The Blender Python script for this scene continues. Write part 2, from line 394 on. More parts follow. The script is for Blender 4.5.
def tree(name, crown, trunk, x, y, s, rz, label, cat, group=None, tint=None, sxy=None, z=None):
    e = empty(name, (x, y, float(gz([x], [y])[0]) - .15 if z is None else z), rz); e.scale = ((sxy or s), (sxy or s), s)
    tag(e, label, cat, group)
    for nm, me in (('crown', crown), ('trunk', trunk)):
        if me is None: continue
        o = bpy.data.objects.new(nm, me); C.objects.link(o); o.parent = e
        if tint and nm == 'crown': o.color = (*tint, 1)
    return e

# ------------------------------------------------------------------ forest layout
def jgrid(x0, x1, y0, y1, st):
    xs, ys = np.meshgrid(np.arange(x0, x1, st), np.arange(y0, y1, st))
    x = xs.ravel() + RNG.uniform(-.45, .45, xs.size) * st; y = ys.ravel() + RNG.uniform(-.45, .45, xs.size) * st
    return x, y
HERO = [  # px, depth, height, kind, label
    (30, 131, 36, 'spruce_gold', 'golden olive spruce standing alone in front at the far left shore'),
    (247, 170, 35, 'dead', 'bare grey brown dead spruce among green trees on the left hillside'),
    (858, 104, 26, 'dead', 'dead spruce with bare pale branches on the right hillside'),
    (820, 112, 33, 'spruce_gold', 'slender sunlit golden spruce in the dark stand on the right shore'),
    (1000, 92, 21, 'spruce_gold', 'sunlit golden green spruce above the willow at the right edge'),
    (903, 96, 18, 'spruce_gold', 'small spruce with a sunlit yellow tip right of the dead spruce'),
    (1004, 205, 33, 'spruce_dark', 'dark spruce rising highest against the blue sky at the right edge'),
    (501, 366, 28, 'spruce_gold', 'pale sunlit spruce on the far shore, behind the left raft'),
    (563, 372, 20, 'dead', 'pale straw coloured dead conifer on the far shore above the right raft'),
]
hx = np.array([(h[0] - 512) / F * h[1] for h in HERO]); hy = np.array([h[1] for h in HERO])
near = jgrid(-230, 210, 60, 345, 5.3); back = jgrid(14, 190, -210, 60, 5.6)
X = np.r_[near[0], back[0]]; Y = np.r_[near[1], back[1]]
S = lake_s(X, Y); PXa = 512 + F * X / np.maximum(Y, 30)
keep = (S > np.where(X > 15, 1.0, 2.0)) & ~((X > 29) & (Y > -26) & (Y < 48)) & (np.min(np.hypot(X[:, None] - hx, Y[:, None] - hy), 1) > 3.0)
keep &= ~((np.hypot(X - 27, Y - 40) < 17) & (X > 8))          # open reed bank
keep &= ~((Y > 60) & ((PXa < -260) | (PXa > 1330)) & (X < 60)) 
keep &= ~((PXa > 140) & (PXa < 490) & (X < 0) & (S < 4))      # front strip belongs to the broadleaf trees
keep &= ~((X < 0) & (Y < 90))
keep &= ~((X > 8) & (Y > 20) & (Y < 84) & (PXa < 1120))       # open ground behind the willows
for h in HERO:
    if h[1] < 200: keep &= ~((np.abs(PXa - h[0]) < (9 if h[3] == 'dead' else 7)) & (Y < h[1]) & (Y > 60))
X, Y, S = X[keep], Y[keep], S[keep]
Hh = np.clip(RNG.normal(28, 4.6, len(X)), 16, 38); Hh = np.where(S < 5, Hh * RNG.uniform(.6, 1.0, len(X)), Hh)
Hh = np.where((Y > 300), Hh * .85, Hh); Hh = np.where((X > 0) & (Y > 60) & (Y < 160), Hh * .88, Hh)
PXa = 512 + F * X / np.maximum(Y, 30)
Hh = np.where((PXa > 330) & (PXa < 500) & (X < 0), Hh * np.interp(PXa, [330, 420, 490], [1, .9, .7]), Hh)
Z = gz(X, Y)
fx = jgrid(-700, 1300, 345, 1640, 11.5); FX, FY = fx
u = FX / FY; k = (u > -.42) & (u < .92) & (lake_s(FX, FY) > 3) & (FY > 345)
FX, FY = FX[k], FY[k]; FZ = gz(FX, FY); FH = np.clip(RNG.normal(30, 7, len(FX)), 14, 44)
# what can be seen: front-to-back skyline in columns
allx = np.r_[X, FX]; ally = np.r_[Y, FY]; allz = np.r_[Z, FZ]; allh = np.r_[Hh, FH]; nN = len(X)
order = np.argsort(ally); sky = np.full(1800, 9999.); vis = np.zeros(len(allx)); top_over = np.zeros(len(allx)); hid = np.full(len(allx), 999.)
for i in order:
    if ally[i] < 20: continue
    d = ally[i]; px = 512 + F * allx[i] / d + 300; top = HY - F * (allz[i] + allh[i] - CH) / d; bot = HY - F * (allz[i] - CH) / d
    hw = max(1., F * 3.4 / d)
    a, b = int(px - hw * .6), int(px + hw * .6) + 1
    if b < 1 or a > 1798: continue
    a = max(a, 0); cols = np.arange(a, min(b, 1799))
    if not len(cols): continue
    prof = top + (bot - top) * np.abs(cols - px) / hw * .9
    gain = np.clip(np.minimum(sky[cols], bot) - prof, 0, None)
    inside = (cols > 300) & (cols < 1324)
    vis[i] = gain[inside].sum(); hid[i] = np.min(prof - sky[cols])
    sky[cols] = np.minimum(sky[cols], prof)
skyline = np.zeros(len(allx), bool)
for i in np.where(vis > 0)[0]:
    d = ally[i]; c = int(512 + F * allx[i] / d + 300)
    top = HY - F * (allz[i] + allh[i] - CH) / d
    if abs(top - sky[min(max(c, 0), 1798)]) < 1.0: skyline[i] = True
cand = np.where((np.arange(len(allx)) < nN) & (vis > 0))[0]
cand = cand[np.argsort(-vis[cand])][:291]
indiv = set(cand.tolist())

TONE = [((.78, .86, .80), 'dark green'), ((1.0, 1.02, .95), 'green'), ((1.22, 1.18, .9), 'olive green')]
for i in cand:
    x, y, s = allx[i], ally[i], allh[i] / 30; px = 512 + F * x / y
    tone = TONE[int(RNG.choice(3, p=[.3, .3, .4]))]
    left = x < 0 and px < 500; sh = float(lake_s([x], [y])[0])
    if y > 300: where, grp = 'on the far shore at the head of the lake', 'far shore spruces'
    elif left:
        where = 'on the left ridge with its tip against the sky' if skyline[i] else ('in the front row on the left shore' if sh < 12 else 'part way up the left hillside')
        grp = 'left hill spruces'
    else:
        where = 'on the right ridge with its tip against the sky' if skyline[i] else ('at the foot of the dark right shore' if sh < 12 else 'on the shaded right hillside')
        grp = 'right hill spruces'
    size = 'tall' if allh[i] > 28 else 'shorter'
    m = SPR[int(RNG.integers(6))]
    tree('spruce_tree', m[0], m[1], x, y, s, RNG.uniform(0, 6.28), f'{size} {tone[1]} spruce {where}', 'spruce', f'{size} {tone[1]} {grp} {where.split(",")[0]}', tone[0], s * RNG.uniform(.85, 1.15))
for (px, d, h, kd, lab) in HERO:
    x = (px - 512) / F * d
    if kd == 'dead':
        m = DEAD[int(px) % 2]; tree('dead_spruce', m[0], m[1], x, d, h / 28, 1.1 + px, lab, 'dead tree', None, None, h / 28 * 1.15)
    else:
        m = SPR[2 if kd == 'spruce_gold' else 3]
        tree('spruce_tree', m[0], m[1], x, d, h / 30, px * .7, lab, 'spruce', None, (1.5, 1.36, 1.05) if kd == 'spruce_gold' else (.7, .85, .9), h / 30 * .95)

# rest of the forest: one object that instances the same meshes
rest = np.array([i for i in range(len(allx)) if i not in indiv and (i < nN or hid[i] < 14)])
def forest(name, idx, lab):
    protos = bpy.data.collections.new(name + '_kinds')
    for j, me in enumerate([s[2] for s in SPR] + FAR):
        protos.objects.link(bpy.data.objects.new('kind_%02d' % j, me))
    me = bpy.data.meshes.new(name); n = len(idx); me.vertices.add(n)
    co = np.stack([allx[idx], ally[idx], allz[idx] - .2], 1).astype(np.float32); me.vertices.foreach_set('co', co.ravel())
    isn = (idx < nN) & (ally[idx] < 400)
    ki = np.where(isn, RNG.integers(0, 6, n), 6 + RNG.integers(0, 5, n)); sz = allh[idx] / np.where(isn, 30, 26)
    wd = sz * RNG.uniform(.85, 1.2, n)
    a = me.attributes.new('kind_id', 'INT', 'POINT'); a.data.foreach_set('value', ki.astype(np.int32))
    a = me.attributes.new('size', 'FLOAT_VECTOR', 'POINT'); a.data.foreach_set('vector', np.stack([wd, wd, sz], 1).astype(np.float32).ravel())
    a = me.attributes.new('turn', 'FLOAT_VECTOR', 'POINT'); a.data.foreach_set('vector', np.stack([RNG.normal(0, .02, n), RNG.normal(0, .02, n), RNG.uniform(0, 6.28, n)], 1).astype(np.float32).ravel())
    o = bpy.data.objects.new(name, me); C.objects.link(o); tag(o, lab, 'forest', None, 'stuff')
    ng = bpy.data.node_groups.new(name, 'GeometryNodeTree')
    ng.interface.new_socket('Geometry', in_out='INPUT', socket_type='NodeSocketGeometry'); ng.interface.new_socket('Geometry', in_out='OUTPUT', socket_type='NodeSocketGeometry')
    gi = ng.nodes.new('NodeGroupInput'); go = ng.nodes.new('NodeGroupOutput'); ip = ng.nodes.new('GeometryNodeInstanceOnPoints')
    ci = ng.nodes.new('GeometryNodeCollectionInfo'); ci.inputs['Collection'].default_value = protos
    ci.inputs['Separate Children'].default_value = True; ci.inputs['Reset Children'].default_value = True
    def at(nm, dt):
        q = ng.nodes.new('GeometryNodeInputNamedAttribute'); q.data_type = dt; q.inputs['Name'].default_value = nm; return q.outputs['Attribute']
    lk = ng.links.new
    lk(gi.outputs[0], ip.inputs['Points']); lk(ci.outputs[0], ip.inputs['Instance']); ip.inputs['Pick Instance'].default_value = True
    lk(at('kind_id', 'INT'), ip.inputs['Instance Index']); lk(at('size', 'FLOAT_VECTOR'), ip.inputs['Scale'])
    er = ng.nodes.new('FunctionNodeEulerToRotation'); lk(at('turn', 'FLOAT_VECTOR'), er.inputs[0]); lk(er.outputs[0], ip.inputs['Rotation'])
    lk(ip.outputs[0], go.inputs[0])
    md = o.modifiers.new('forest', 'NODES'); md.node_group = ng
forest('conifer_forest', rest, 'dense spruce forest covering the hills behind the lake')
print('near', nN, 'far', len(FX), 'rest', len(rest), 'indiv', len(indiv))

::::

## OBJECTIVE
Beginning with the line containing "x = (px - 512) / F * d" and ending with the line containing "tree('spruce_tree', m[0], m[1], x, d, h", extract those lines exactly from the listing above, and only those.

## RESPONSE FOR THIS EXERCISE
    x = (px - 512) / F * d
    if kd == 'dead':
        m = DEAD[int(px) % 2]; tree('dead_spruce', m[0], m[1], x, d, h / 28, 1.1 + px, lab, 'dead tree', None, None, h / 28 * 1.15)
    else:
        m = SPR[2 if kd == 'spruce_gold' else 3]
        tree('spruce_tree', m[0], m[1], x, d, h / 30, px * .7, lab, 'spruce', None, (1.5, 1.36, 1.05) if kd == 'spruce_gold' else (.7, .85, .9), h / 30 * .95)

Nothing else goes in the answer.